── Provided material ──
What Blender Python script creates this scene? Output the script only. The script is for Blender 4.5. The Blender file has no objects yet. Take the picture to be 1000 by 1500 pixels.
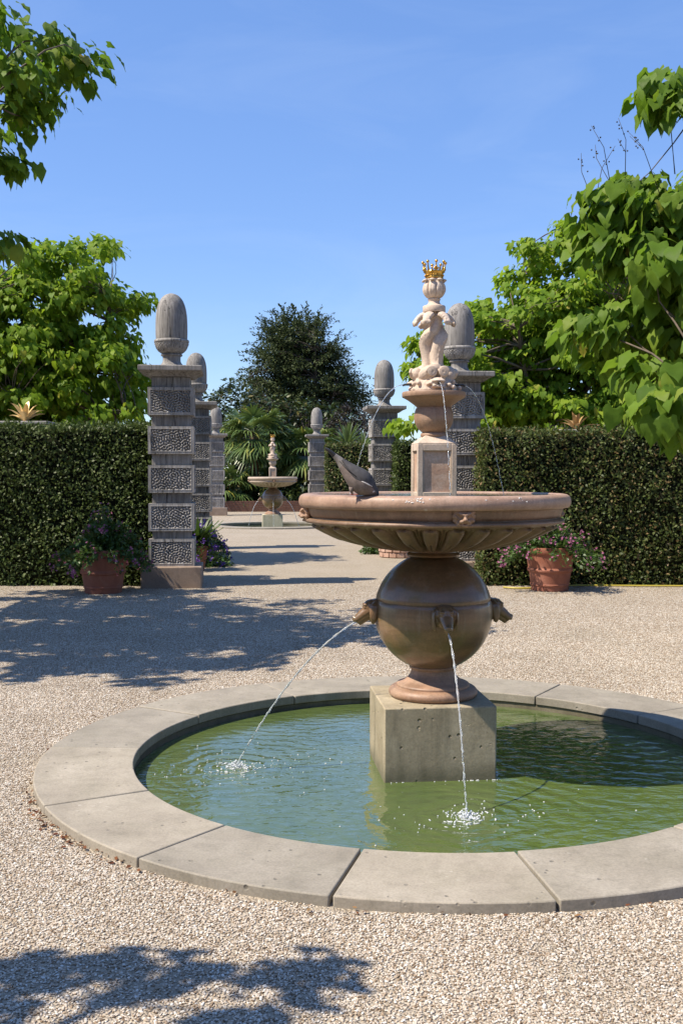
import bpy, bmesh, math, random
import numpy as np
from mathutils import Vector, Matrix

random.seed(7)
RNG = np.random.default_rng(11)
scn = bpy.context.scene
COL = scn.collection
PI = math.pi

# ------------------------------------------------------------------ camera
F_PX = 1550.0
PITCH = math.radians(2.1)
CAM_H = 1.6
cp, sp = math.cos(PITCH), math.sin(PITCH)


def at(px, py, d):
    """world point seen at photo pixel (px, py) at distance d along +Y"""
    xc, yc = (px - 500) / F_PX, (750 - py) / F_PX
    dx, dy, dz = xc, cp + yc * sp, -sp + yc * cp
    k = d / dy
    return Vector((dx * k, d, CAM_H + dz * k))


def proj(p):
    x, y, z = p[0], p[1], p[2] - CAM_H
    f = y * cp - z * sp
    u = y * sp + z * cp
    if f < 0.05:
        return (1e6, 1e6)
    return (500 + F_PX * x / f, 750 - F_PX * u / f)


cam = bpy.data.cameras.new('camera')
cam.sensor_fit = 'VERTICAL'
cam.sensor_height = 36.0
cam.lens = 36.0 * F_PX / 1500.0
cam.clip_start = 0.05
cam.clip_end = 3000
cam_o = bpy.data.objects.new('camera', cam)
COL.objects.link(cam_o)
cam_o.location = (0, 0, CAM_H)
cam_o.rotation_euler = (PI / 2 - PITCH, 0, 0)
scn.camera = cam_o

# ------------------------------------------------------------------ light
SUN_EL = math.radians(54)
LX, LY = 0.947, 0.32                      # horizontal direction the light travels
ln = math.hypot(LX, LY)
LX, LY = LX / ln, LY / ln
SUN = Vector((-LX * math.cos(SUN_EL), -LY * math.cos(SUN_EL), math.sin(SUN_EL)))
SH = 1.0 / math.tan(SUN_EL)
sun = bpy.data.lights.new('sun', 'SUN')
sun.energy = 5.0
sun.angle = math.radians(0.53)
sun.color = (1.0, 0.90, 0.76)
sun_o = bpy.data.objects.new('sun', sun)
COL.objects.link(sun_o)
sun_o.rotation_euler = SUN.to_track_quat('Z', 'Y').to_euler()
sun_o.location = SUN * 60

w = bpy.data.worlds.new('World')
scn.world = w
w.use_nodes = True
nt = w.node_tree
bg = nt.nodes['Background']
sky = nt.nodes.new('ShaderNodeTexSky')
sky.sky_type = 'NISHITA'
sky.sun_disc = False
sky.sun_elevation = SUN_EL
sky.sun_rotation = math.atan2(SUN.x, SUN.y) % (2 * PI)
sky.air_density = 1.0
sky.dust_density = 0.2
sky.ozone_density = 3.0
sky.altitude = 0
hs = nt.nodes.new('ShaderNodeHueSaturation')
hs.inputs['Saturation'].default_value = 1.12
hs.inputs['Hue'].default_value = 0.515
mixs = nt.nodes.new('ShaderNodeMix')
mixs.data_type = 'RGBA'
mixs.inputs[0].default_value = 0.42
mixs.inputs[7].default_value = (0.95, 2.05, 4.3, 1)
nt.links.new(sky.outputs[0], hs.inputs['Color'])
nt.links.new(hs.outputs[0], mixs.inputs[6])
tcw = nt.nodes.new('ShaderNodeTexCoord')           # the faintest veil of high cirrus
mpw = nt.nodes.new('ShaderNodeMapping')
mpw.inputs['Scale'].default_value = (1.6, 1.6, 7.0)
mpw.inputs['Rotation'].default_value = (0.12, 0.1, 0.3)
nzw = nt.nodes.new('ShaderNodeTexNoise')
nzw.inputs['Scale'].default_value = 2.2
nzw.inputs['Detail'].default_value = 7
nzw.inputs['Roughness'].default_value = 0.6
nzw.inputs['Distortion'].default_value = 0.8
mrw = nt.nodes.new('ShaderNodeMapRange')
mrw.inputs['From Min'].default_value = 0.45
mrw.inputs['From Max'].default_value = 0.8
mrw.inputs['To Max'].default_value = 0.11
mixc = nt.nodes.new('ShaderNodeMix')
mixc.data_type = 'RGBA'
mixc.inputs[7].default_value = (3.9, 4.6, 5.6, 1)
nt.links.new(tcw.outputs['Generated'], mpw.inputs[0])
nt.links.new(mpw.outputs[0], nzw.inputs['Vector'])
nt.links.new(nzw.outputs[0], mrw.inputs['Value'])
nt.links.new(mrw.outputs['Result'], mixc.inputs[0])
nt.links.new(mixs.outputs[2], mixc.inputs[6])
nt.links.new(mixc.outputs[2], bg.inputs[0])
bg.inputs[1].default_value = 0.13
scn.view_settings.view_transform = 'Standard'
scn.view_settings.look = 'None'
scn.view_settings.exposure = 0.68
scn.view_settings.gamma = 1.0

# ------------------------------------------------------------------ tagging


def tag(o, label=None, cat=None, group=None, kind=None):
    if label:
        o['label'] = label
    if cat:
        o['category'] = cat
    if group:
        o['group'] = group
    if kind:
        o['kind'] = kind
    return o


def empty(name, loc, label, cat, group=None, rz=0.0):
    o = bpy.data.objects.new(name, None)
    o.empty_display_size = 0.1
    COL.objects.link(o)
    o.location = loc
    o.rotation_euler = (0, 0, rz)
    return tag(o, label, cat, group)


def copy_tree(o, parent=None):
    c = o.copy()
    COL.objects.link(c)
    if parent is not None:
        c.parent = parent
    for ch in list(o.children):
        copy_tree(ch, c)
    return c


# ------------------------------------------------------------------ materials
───
» **Task objective**
The lines from the start of the data through the line that contains "scn.camera = cam_o" are to be returned exactly, please, with both ends included and every picture left out.

» **The completed task**
What Blender Python script creates this scene? Output the script only. The script is for Blender 4.5. The Blender file has no objects yet. Take the picture to be 1000 by 1500 pixels.
import bpy, bmesh, math, random
import numpy as np
from mathutils import Vector, Matrix

random.seed(7)
RNG = np.random.default_rng(11)
scn = bpy.context.scene
COL = scn.collection
PI = math.pi

# ------------------------------------------------------------------ camera
F_PX = 1550.0
PITCH = math.radians(2.1)
CAM_H = 1.6
cp, sp = math.cos(PITCH), math.sin(PITCH)


def at(px, py, d):
    """world point seen at photo pixel (px, py) at distance d along +Y"""
    xc, yc = (px - 500) / F_PX, (750 - py) / F_PX
    dx, dy, dz = xc, cp + yc * sp, -sp + yc * cp
    k = d / dy
    return Vector((dx * k, d, CAM_H + dz * k))


def proj(p):
    x, y, z = p[0], p[1], p[2] - CAM_H
    f = y * cp - z * sp
    u = y * sp + z * cp
    if f < 0.05:
        return (1e6, 1e6)
    return (500 + F_PX * x / f, 750 - F_PX * u / f)


cam = bpy.data.cameras.new('camera')
cam.sensor_fit = 'VERTICAL'
cam.sensor_height = 36.0
cam.lens = 36.0 * F_PX / 1500.0
cam.clip_start = 0.05
cam.clip_end = 3000
cam_o = bpy.data.objects.new('camera', cam)
COL.objects.link(cam_o)
cam_o.location = (0, 0, CAM_H)
cam_o.rotation_euler = (PI / 2 - PITCH, 0, 0)
scn.camera = cam_o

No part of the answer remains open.